Getting to the destination quickly. Once again trains would seem to be the answer to this. But how to transport caravans, boats and other large recreational equipment? This would really seem to leave us with the main thing which gave rise to car ownership in the first place, which in turn permitted commuting to work.

So whilst there is a lot we can do to eliminate traffic, and reduce the need for high speed. We still have the problem of happy care free holiday makers not paying attention to much of anything. But are death of holiday makers the biggest problem or commuters on their way to work, or professional drivers at work?

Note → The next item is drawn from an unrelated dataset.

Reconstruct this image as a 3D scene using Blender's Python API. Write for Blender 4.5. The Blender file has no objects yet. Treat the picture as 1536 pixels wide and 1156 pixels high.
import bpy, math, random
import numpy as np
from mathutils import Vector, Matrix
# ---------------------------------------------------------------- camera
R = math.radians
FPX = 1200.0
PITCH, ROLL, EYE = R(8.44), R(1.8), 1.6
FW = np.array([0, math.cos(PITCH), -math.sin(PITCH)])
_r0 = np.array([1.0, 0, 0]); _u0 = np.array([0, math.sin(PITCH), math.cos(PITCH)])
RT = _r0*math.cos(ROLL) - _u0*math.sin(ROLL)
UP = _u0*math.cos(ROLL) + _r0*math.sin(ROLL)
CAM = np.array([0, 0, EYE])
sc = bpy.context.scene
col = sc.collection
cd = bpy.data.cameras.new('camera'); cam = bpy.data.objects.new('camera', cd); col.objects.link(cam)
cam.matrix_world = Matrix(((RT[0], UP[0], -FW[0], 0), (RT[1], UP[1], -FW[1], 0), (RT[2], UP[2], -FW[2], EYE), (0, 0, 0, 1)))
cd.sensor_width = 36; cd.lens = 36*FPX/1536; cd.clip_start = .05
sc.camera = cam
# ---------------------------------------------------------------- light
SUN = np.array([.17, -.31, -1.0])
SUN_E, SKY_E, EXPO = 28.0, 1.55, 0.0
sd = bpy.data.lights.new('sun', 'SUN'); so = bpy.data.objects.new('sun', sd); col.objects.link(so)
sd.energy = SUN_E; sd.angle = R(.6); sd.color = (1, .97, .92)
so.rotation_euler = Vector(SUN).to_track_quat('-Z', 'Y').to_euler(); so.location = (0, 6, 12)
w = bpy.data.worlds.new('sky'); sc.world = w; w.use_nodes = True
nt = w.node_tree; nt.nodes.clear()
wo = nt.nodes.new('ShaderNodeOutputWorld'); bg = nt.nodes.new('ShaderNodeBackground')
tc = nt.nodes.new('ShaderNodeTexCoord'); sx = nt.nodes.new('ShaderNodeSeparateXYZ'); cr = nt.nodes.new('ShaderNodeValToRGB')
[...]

Back to The Issue of Speed

So I contend that we can slow things down, or transport things at significantly higher speeds. However our primary problem still remains of slowing the rate at which a vehicle is brought to rest. Alternatively we need to remove the hazards which require the need to rapidly bring the vehicle to rest.

Removing Hazards

In cities foot bridges and pedestrian subways can take people from one side of a road to the other, such avoids the need for traffic lights and stopping road vehicles. Bridges however have height clearance limits, whilst the subways have weight limits: though such characteristics should already be controlled.

In small rural towns likely not the population to justify the expense of such infrastructure, on the other hand the state and federal government sees fit to put highways straight through the centre of such towns rather than have such highways circle around the town.

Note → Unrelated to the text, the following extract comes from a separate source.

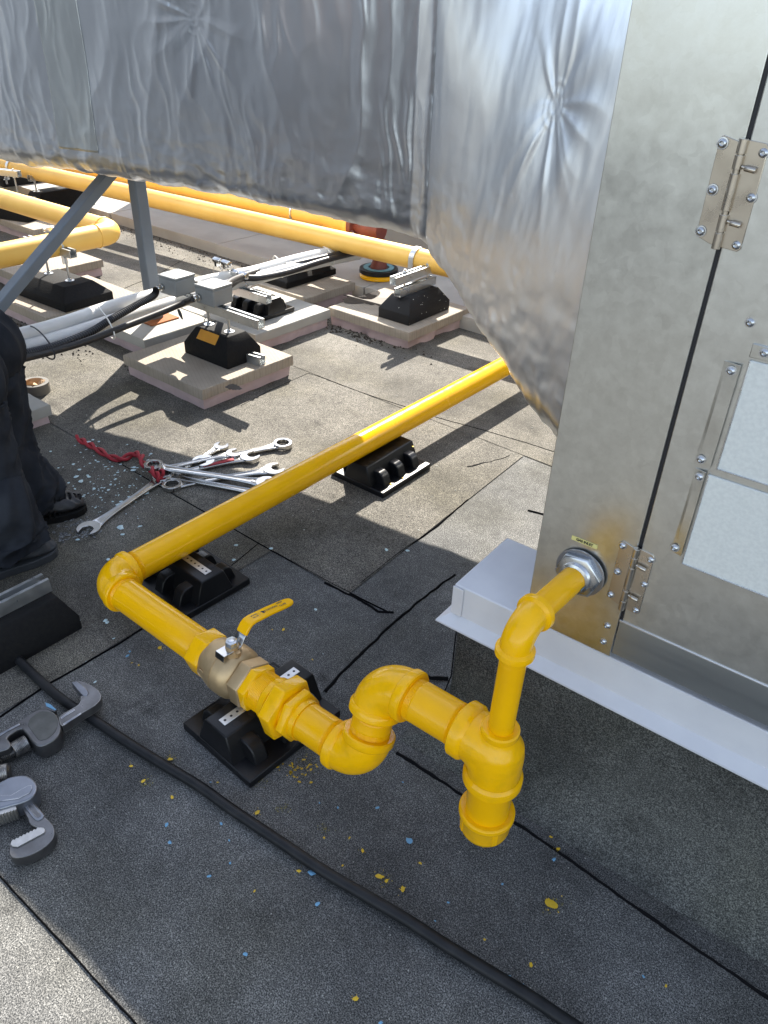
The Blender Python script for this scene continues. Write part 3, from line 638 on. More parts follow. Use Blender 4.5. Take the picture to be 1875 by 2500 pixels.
# valve train on the lower run (x along the pipe)
def X(x, dy=0, dz=0): return V((x, .818 + (x + 1.2) * .015 + dy, RZ + dz))
pipe(P1 + V((.066, 0, 0)), X(-1.205), RP, gas, thr=(.010, 0))
s = MB(); s.hexa(X(-1.222), X(-1.168), .0600, rot=.3); s.build('valve_end', 'yellow_thick', gas, bevel=.002)
valve = MB(); valve.lathe(X(-1.176), (1, .015, 0), [(0, .052), (.006, .056), (.028, .061), (.045, .0655), (.058, .0668), (.0585, .0655), (.0605, .0655), (.061, .0668), (.080, .0665), (.092, .065), (.104, .058), (.110, .050), (.112, .042)], 56)
valve.lathe(X(-1.100, 0, .045), (0, 0, 1), [(0, .030), (.012, .0255), (.016, .0215), (.030, .0205), (.031, .0165), (.042, .0160)], 32)
valve.box(X(-1.078, -.002, .072), (.010, .010, .012))
vo = valve.build('ball_valve', 'brass', gas, angle=30)
s = MB(); s.hexa(X(-1.068), X(-1.028), .0620, rot=.1); s.build('valve_nut', 'brass', vo, bevel=.0015)
s = MB(); s.lathe(X(-1.150, -.060, .006), (0, -1, 0), [(0, .0135), (.0015, .0135), (.0018, .0118), (.0006, .0112), (.0006, .001)], 24)
s.build('cast_mark', 'brass', vo)
s = MB(); s.hexa(X(-1.035), X(-1.006), .0585, rot=.1); s.build('nipple_collar', 'yellow_thick', gas, bevel=.002)
s = MB(); pr = [(0, .052)]
for k in range(9): pr += [(.006 + k * .004, .0475), (.008 + k * .004, .0490)]
pr += [(.05, .0475), (.068, .0500), (.074, .052)]
s.lathe(X(-1.012), (1, .015, 0), pr, 48); s.build('threaded_nipple', 'yellow_thick', gas, angle=25)
un = MB(); un.lathe(X(-.972), (1, .015, 0), [(0, .049), (.004, .054), (.02, .056), (.024, .050), (.11, .048)], 48); uo = un.build('pipe_union', 'yellow_thick', gas)
s = MB(); s.hexa(X(-.948), X(-.906), .0760, rot=.22); s.build('union_nut', 'yellow_thick', uo, bevel=.0035, bseg=3)
s = MB(); s.hexa(X(-.902), X(-.876), .0640, rot=.5); s.build('union_tail', 'yellow_thick', uo, bevel=.003, bseg=3)
pipe(X(-.880), P2 - V((.066, 0, 0)), RP, gas, thr=(.004, .010))
# handle
hx, hy = -1.100, .8195
hz = RZ + .078
def handle_strip(pts, w, th, name, mt, parent, bev=.001, rnd=0):
    s = MB(); vs = []; n = len(pts)
    for j, (y, z, ww) in enumerate(pts):
        t = V((0, pts[min(j + 1, n - 1)][0] - pts[max(j - 1, 0)][0], pts[min(j + 1, n - 1)][1] - pts[max(j - 1, 0)][1])).normalized(); nv = V((0, -t.z, t.y))
        c = V((hx + (y - hy) * .10, y, z))
        for (sx, sn) in ((-1, -1), (1, -1), (1, 1), (-1, 1)): vs.append(c + V((ww * sx, 0, 0)) + nv * th * .5 * sn)
    s.add(vs, [(j * 4 + i, j * 4 + (i + 1) % 4, (j + 1) * 4 + (i + 1) % 4, (j + 1) * 4 + i) for j in range(n - 1) for i in range(4)] + [(3, 2, 1, 0), tuple((n - 1) * 4 + i for i in range(4))])
    return s.build(name, mt, parent, bevel=bev)
hd = handle_strip([(hy - .036, hz - .015, .0150), (hy - .034, hz + .001, .0155), (hy + .008, hz + .001, .0155), (hy + .016, hz + .003, .0150), (hy + .034, hz + .034, .0145), (hy + .044, hz + .044, .0130)], 0, .0032, 'handle', 'chrome', vo)
gp = [(hy + .030, hz + .027, .0165), (hy + .042, hz + .044, .0168), (hy + .050, hz + .050, .0165), (hy + .062, hz + .052, .0160), (hy + .11, hz + .049, .0155), (hy + .152, hz + .044, .0150), (hy + .168, hz + .0425, .0140), (hy + .176, hz + .042, .0105), (hy + .180, hz + .0415, .0050)]
grip = handle_strip(gp, 0, .009, 'handle_grip', 'yellow', hd, bev=.003)
s = MB(); s.hexa((hx, hy, hz + .003), (hx, hy, hz + .023), .0155, rot=.2); s.lathe((hx, hy, hz + .022), (0, 0, 1), [(0, .0095), (.0015, .0090), (.0025, .007), (.0025, .001)], 20); s.build('handle_nut', 'zinc', hd, bevel=.0008)
def on_grip(c):  # text plane along the straight part of the grip, reading up the lever
    y = hy + .048 + c.x * .98; z = hz + .052 - (y - hy - .062) * .075 + .0052
    return V((hx + (y - hy) * .10 - c.y, y, z))
tg = lambda t, s_, u, v_: text_mesh(t, s_, 'lettering', 'ink', grip, lambda c: on_grip(V((c.x + u, c.y + v_, 0))), offset=.0002)
tg('OPEN', .0066, .100, .0058); tg('CLOSE', .0066, .101, -.0058); tg('TORCIOLL', .0082, .070, 0)
tg('600 WOG', .0045, .022, .0045); tg('CSA 125', .0045, .022, -.0035)
b = MB(); zc = [(.041, .004), (.046, .006), (.049, .0045), (.053, .003), (.050, .0005), (.052, -.003), (.047, -.0045), (.043, -.002), (.045, .001)]
b.add([on_grip(V((x, y, 0))) for x, y in zc], [tuple(range(len(zc)))]); b.build('printed_mark', 'ink', grip, smooth=False)
b = MB()
for r0, r1 in ((.0052, .0046),):
    b.add([on_grip(V((.034 + math.cos(a) * r, math.sin(a) * r * .8, 0))) for r in (r0, r1) for a in (0, math.pi / 2, math.pi, 1.5 * math.pi)], [(i, (i + 1) % 4, 4 + (i + 1) % 4, 4 + i) for i in range(4)])
b.build('printed_mark', 'ink', grip, smooth=False)

# ------------------------------------------------------------------ plastic pipe blocks
def plastic_block(label, loc, rz, strip=True):
    r = thing('pipe_block', label, 'pipe support', (0, 0, 0), 0, 'black plastic blocks under the gas pipe')
    b = MB(); b.box((0, 0, .0135), (.252, .292, .023)); b.build('base', 'blackplastic', r, local=True, bevel=.003)
    b = MB()
    def ring(hx_, hy_, z): return [V((-hx_, -hy_, z)), V((hx_, -hy_, z)), V((hx_, hy_, z)), V((-hx_, hy_, z))]
    vs = ring(.066, .143, .022) + ring(.041, .1385, .094) + ring(.038, .1365, .0985)
    b.add(vs, [(j * 4 + i, j * 4 + (i + 1) % 4, (j + 1) * 4 + (i + 1) % 4, (j + 1) * 4 + i) for j in range(2) for i in range(4)] + [(3, 2, 1, 0), (8, 9, 10, 11)])
    bo = b.build('body', 'blackplastic', r, local=True, bevel=.003)
    for sx in (-1, 1):
        for yy in (-.088, 0, .088):
            k = MB()
            pr = [(.045, .022), (.104, .022), (.092, .058), (.084, .068), (.072, .074), (.040, .074)]
            k.prism(pr, yy - .019, yy + .019, lambda p, sx=sx: V((p.x * sx, p.z, p.y)))
            k.build('rib', 'blackplastic', bo, local=True, bevel=.004, bseg=3)
    for yy in (-.095, -.05, 0, .05, .105):
        k = MB(); k.lathe((.026 if abs(yy) < .1 else 0, yy, .0978), (0, 0, 1), [(0, .0088), (.0012, .0088)], 18); k.build('moulded_hole', 'darkgap', bo, local=True)
    k = MB()
    k.box((0, -.1, .0015), (.20, .05, .003)); k.build('base_pad', 'whitechip', r, local=True); k = MB(); k.box((0, .1, .0015), (.20, .05, .003)); k.build('base_pad', 'whitechip', r, local=True)
    if strip:
        k = MB(); k.box((0, 0, .1000), (.0235, .236, .0022)); so_ = k.build('steel_strip', 'strip', r, local=True, bevel=.0008)
        hm = MB()
        for i in range(13):
            y = -.108 + i * .018; hm.lathe((0, y, .1011), (0, 0, 1), [(0, .0033), (.0003, .0033)], 12)
        hm.build('strip_holes', 'darkgap', so_, local=True)
    r.location = loc; r.rotation_euler = (0, 0, rz)
    return r
pb = plastic_block('black plastic pipe block under the brass valve and union', (-1.030, .836, 0), R_(-2))
pb2 = plastic_block('black plastic pipe block half in shade under the long sunlit gas pipe', (-1.600, 1.972, .0), R_(1), strip=False)
pb3 = copy_tree(pb, (-1.612, 1.062, 0), R_(88), 'black plastic pipe block beside the corner elbow of the gas pipe')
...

So need to control the speed through the towns, now speed controls typically create hazards. The reason speed controls create hazards is because they only consider speed. Once again speed does not kill: it is the impact force resulting from acceleration (the rate at which speed is changed) which kills.

Speed controls installed into the infrastructure do not slow vehicles down at an acceptable rate.  Speed signs are typically installed in the wrong location. Take Tea Tree Gully, when leaving the plaza, and passing the school there is a sign at around 50 km/h pass the school and houses. Then it rapidly changes to 80km/h on a blind bend, go round the bend smack into the back of the traffic queue at the milne road junction. The 80 km/h sign shouldn’t occur until get through the traffic lights, and even then it should occur slowly, as you do not instantaneously leave the area in which there is likely to be pedestrians.

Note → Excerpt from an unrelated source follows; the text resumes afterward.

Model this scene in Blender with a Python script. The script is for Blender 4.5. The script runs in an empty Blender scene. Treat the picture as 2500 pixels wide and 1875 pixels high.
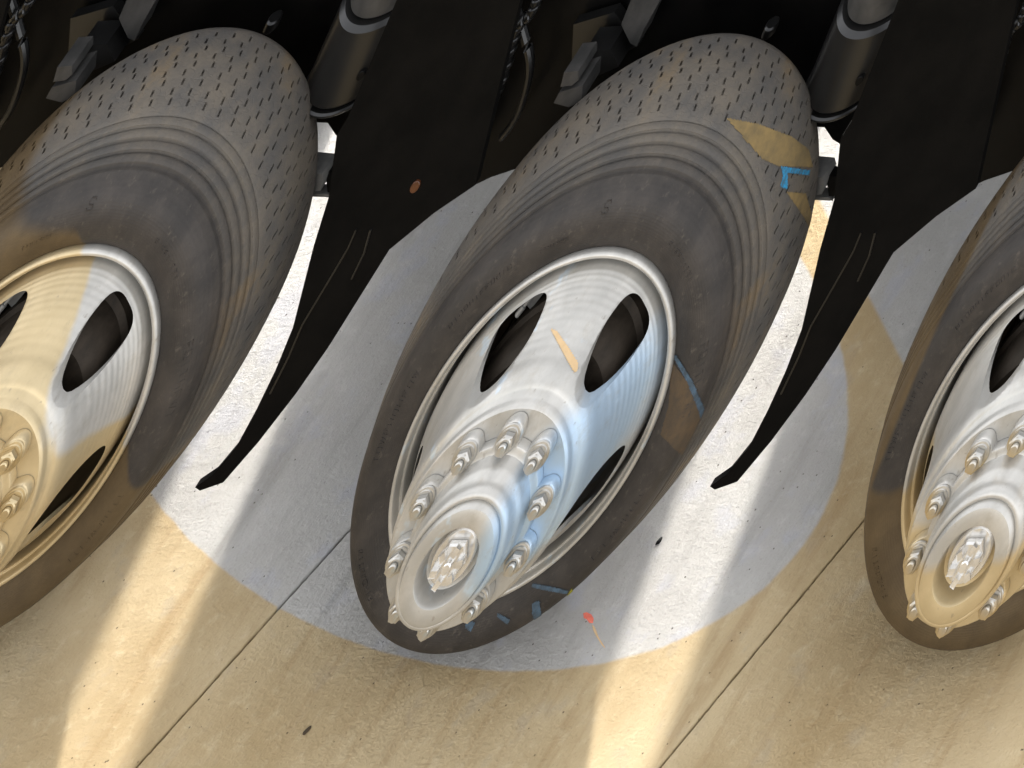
import bpy, bmesh, math, random
from mathutils import Vector, Matrix
from mathutils.geometry import tessellate_polygon
random.seed(7)
sc = bpy.context.scene
COL = sc.collection

# ---------------------------------------------------------------- camera
LENS = 150.0
CAM = Vector((5.91793237, -23.11255586, 21.95774704))
RIGHT = Vector((0.9462743461, -0.2367241868, 0.2202873607))
UP = Vector((-0.2900898043, -0.3204584295, 0.9017506864))
BACK = Vector((-0.1428732563, -0.9172066585, -0.3719128638))
SHX, SHY = -5.353000245, -8.420198385
cam = bpy.data.cameras.new('camera'); cam.lens = LENS; cam.sensor_width = 36
cam.shift_x = SHX; cam.shift_y = SHY; cam.clip_end = 600; cam.clip_start = 1
cam_ob = bpy.data.objects.new('camera', cam); COL.objects.link(cam_ob)
cam_ob.matrix_world = Matrix(((RIGHT.x, UP.x, BACK.x, CAM.x), (RIGHT.y, UP.y, BACK.y, CAM.y), (RIGHT.z, UP.z, BACK.z, CAM.z), (0, 0, 0, 1)))
sc.camera = cam_ob

# ---------------------------------------------------------------- light
SUN_EL = math.radians(34)
LIGHT = Vector((0.27, -1.0, -math.tan(SUN_EL) * 1.036)).normalized()
w = bpy.data.worlds.new('World'); sc.world = w; w.use_nodes = True
wn = w.node_tree
sky = wn.nodes.new('ShaderNodeTexSky'); sky.sky_type = 'NISHITA'; sky.sun_disc = False
sky.sun_elevation = SUN_EL; sky.sun_rotation = math.radians(-15)
sky.air_density = 1.0; sky.dust_density = 3.0; sky.ozone_density = 1.0
bg = wn.nodes['Background']; bg.inputs['Strength'].default_value = 0.15
hz = wn.nodes.new('ShaderNodeHueSaturation'); hz.inputs['Saturation'].default_value = 0.12   # a pale hazy sky
wn.links.new(sky.outputs[0], hz.inputs['Color']); wn.links.new(hz.outputs[0], bg.inputs['Color'])
sun = bpy.data.lights.new('sun', 'SUN'); sun.energy = 1.35; sun.angle = math.radians(2.2); sun.color = (1.0, 0.95, 0.88)
sun_ob = bpy.data.objects.new('sun', sun); COL.objects.link(sun_ob)
sun_ob.rotation_euler = LIGHT.to_track_quat('-Z', 'Y').to_euler()
sc.view_settings.view_transform = 'Standard'; sc.view_settings.look = 'None'
sc.view_settings.exposure = 2.28; sc.view_settings.gamma = 1
sc.cycles.max_bounces = 8

# ---------------------------------------------------------------- measuring helpers (where a seen point lies on a plane)
def ray(px, py):
    dx = ((px - 1250) / 2500 + SHX) * 36 / LENS
    dy = ((937.5 - py) / 2500 + SHY) * 36 / LENS
    return RIGHT * dx + UP * dy - BACK
def at_y(px, py, y):
    d = ray(px, py); t = (y - CAM.y) / d.y
    return CAM + d * t
def on_floor(px, py, z=0.0):
    d = ray(px, py); t = (z - CAM.z) / d.z
    return CAM + d * t
def to_px(p):
    d = Vector(p) - CAM
    z = -d.dot(BACK); f = 2500 * LENS / 36
    return (1250 + f * d.dot(RIGHT) / z - SHX * 2500, 937.5 - (f * d.dot(UP) / z - SHY * 2500))

# ---------------------------------------------------------------- materials
def mat(name):
    m = bpy.data.materials.new(name); m.use_nodes = True
    return m, m.node_tree, m.node_tree.nodes['Principled BSDF']
class N:
    def __init__(s, nt): s.nt = nt
    def new(s, t, **kw):
        n = s.nt.nodes.new(t)
        for k, v in kw.items(): setattr(n, k, v)
        return n
    def put(s, sock, v):
        if hasattr(v, 'is_output') or isinstance(v, bpy.types.NodeSocket): s.nt.links.new(v, sock)
        else: sock.default_value = v
    def math(s, op, a, b=0.0, c=None, clamp=False):
        n = s.new('ShaderNodeMath', operation=op); n.use_clamp = clamp
        s.put(n.inputs[0], a); s.put(n.inputs[1], b)
        if c is not None: s.put(n.inputs[2], c)
        return n.outputs[0]
    def step(s, v, lo, hi):
        n = s.new('ShaderNodeMapRange'); n.interpolation_type = 'SMOOTHSTEP'
        s.put(n.inputs[0], v); n.inputs[1].default_value = lo; n.inputs[2].default_value = hi
        return n.outputs[0]
    def mix(s, f, a, b):
        n = s.new('ShaderNodeMix', data_type='RGBA')
        s.put(n.inputs[0], f)
        s.put(n.inputs[6], a if not isinstance(a, tuple) else (*a, 1)[:4]); s.put(n.inputs[7], b if not isinstance(b, tuple) else (*b, 1)[:4])
        return n.outputs[2]
    def noise(s, vec, scale, detail=6, rough=0.6):
        n = s.new('ShaderNodeTexNoise'); s.put(n.inputs['Vector'], vec)
        n.inputs['Scale'].default_value = scale; n.inputs['Detail'].default_value = detail; n.inputs['Roughness'].default_value = rough
        return n.outputs[0]
    def vor(s, vec, scale, feature='F1'):
        n = s.new('ShaderNodeTexVoronoi', feature=feature); s.put(n.inputs['Vector'], vec); n.inputs['Scale'].default_value = scale
        return n.outputs[0]
    def coord(s, kind='Object'):
        return s.new('ShaderNodeTexCoord').outputs[kind]
    def scalevec(s, v, sc_, rot=(0, 0, 0)):
        n = s.new('ShaderNodeMapping'); s.put(n.inputs[0], v); n.inputs['Scale'].default_value = sc_; n.inputs['Rotation'].default_value = rot
        return n.outputs[0]
    def sep(s, v):
        n = s.new('ShaderNodeSeparateXYZ'); s.put(n.inputs[0], v); return n.outputs
    def bump(s, h, strength, dist, normal=None):
        n = s.new('ShaderNodeBump'); s.put(n.inputs['Height'], h); n.inputs['Strength'].default_value = strength; n.inputs['Distance'].default_value = dist
        if normal is not None: s.put(n.inputs['Normal'], normal)
        return n.outputs[0]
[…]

I suggest that the speed on approach to traffic lights should be 30 km/h and sign posted. Moreover I suggest that traffic speed limit signs should be associated with lines across the road: when a vehicle crosses the line then that is the speed it should have. So not only should the sign approaching the milne road intersection not be 80 km/h, it should be reducing the 50 km/h down to 30 km/h as approach the junction. As move through the intersection the speed should progressively increase to 80 km/h, not dependent on the acceleration of vehicles, but controlled by the traffic signs.

So what we need are appropriate speed reductions as approach intersections along with more sign posts. It would need to be worked out, but as an example 100 km/h, 80 km/h, 60 km/h, 40 km/h, 20 km/h, 10 km/h, with suitable distances set between each. The speed increase would be similar. Instead of sign posts line markings could be used. So for example if the speed in Tea Plaza car park is 10 km/h to 20 km/h, then cannot pass the facility at more than 40 km/h, since that is the speed required to reduce to prior to entering the facility at its required speed. Those passing the plaza probably wouldn’t like the idea, those trying to get out, would probably consider otherwise.

The fundamental problem we have is merging multiple flow channels. So instead of wasting time and resources measuring speed, would be better of observing the behavior of traffic, and designing and implementing better flow control systems.

Narrowing a road and creating a bottleneck poses a hazard because it requires too rapid a deceleration to the safer lower speed of the narrowing. The transition from one speed to another has to be properly managed. Acceleration has to  be properly managed.